My Site Dropped Like a Brick
When I first changed the meta tags for my website and Google read that info, it ranked my site for those keywords. However, after Webmaster Tools read my newly created anchor text link for my targeted phrase, my site started dropping page by page. I went from page 2, to page 4, and now it rests on page 8 with no traffic going to it.
Google Still Trusts Some Directories, Right?
With my experience, not at all. They even hate the most trusted link directories (I can’t speak for links from Dmoz, the Yahoo! directory or the other old and big ones like that. I only tested with a regular PR directory and anchor text). Google has become too advanced that you can’t fool them with anchor text from these types of directories. No matter what a quality directory might claim, your website will get hit if you use unnatural anchor text links.

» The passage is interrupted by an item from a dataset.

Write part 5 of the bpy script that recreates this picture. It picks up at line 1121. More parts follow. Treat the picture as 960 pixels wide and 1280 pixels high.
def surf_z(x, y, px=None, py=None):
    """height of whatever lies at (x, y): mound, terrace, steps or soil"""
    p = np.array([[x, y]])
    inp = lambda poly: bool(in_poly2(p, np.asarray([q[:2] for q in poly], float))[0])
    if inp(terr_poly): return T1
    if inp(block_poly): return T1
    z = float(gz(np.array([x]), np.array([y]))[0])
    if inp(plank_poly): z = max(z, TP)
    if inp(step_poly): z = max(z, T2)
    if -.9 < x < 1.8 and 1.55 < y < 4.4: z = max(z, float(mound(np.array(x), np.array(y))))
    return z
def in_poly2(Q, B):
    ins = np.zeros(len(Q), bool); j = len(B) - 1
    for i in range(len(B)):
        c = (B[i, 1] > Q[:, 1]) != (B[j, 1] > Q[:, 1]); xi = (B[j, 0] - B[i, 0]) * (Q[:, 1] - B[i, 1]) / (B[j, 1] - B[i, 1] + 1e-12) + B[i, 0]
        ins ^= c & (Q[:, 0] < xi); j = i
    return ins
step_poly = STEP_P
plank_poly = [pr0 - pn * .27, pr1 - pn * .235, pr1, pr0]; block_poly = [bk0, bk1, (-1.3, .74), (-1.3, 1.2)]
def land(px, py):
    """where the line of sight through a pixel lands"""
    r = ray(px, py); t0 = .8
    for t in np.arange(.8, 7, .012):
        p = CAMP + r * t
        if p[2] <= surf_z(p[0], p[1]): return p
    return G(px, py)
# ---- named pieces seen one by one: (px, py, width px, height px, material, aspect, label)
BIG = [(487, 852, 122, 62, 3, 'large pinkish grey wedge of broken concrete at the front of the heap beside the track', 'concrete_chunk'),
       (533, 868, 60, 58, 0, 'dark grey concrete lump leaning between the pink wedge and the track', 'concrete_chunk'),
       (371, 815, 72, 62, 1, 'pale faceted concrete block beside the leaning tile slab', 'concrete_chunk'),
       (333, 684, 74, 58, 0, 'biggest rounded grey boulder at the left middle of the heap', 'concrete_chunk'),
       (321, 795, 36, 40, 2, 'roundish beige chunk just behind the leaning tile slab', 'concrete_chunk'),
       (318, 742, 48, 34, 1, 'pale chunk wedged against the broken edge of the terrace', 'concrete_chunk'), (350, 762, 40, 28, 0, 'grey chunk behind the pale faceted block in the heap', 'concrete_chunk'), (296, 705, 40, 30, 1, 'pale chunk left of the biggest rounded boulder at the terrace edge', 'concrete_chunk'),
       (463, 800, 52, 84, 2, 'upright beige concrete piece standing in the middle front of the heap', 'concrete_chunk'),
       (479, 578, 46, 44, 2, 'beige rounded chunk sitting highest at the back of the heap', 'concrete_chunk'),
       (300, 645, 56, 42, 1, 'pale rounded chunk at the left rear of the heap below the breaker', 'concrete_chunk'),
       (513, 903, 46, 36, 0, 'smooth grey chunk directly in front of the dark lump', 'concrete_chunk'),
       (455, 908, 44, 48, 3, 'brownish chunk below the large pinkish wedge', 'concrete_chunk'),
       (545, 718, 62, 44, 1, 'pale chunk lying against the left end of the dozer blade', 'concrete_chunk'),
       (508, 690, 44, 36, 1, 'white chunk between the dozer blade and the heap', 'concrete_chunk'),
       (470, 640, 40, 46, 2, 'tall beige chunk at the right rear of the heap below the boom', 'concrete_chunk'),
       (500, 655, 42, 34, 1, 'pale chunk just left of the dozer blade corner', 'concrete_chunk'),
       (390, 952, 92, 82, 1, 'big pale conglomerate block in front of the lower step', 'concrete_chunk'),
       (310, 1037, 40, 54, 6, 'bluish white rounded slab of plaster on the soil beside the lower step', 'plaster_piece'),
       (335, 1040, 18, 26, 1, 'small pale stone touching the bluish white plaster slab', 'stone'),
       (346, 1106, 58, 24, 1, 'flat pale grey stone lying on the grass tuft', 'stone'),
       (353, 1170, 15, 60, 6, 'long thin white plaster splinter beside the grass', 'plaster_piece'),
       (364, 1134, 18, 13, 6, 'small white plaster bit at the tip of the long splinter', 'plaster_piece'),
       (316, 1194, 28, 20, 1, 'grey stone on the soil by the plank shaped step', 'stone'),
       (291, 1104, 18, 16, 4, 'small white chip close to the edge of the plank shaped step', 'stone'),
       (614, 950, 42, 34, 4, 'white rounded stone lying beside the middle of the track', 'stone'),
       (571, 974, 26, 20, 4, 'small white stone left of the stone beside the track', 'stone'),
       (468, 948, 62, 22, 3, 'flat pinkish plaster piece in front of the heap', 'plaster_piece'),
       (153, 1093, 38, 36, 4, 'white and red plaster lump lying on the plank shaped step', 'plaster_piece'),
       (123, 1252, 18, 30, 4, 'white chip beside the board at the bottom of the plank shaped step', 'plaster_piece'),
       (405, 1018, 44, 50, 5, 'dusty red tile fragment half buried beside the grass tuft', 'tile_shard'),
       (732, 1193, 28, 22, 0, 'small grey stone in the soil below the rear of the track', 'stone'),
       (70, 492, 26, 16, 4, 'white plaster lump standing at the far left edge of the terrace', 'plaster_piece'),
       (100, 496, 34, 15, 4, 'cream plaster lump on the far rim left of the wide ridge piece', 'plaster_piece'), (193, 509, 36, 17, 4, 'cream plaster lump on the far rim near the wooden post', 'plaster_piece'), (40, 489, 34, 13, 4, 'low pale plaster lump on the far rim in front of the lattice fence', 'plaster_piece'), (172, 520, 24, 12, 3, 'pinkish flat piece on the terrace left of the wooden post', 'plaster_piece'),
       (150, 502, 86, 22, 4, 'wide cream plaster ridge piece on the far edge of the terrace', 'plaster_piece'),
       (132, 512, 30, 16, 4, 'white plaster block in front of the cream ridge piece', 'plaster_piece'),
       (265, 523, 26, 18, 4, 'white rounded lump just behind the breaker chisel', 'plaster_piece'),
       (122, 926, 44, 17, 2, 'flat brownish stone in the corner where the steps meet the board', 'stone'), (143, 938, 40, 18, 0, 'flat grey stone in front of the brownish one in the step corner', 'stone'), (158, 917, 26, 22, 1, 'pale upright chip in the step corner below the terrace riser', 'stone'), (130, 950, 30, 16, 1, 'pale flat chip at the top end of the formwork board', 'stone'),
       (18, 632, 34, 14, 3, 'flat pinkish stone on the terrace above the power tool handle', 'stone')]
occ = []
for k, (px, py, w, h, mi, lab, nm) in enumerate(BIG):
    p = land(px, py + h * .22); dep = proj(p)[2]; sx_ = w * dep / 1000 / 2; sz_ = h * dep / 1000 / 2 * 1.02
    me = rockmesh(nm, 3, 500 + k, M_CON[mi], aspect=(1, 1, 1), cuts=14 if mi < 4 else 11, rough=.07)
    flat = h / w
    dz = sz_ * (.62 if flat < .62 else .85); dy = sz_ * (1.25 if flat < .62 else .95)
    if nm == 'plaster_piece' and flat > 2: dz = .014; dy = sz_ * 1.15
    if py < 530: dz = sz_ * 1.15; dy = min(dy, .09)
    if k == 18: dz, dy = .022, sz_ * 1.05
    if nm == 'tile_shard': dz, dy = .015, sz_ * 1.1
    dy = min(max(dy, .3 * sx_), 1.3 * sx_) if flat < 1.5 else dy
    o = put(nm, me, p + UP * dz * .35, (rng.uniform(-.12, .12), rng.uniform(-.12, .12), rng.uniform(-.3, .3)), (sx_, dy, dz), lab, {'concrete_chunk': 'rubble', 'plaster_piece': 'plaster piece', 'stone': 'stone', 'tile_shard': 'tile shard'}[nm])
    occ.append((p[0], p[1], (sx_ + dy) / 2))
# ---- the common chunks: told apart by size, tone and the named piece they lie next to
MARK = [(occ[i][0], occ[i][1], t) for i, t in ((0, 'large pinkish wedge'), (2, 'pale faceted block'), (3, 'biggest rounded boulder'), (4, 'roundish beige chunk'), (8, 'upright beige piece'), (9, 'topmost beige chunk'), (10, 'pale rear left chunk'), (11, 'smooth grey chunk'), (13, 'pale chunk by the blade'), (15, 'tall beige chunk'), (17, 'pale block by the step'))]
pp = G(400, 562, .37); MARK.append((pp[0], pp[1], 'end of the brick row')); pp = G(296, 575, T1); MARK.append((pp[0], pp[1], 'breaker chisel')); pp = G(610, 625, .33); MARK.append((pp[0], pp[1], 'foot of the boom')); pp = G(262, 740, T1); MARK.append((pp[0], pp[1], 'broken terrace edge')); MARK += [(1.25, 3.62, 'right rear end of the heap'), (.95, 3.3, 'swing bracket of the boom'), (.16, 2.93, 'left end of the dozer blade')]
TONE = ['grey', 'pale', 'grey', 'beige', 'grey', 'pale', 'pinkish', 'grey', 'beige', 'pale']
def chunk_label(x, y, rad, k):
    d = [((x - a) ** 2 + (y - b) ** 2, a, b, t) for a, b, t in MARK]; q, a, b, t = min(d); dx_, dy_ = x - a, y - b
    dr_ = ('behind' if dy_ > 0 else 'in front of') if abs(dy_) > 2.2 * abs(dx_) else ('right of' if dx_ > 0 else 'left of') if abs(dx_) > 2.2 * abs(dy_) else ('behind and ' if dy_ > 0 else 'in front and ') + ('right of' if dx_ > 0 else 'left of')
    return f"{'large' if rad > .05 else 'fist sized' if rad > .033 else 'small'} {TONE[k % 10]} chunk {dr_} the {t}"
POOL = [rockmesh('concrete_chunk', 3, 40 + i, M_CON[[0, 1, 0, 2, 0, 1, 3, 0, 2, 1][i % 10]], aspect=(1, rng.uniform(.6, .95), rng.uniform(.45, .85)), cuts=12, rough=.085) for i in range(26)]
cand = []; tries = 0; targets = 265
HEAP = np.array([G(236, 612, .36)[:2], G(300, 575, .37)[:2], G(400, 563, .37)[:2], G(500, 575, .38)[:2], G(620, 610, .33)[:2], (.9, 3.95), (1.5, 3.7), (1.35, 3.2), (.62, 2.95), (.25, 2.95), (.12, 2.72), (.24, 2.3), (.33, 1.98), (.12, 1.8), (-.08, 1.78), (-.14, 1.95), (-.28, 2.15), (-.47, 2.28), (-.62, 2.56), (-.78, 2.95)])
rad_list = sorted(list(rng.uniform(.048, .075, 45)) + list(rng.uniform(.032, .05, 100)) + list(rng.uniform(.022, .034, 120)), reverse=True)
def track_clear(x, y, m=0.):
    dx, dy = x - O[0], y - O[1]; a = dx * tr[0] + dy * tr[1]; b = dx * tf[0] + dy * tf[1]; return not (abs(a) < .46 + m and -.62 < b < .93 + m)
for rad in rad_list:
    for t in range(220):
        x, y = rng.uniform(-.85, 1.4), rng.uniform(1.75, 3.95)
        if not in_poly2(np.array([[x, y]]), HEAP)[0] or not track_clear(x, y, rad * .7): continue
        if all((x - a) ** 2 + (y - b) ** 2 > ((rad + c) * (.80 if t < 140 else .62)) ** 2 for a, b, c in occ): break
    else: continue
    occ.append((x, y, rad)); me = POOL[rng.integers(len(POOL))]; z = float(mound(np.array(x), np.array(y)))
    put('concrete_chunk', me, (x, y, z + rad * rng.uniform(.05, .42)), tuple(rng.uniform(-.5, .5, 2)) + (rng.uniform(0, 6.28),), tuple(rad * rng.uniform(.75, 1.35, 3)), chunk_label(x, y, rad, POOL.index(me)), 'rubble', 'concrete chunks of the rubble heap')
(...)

And if you still think directories are the way to go to get links to your site or for a client’s site, I’d recommend just using the business name or brand keyword for your anchor text. For example, don’t submit a link with “Best SEO Company [INSERT CITY HERE]” as the title. Just use the actual business or website name to stay under the Penguin radar.
You can get these types of links and your search results could be steady and a little wobbly at first, but then you’ll eventually come crashing to the ground, like this guy…
Share this post on social if you think it’s funny.
I don’t think you can pinpoint the directory link alone as causing the drop, it’s really not uncommon for a site to rank near the top few pages after changes have been made and it to then drop into place in the following weeks – I think this may have happened without the directory link
Nice piece of information on how google hates directories for backlinks.Thank you for sharing the same.
A very interesting study, to say the least, but you have missed relaying a lot of important factors to us.
#1: DA/PA and TF/CF of the internal page you linked from?
#2: Was the link DoFollow or NoFollow?
#3: Was the sub-directory topically related? No point in posting about software in a pet sub-directory.
#4: How thick was the content on your site — similar to this post? Perhaps you were temporarily rewarded through what many refer to as Google’s “Honeymoon” period for new pages.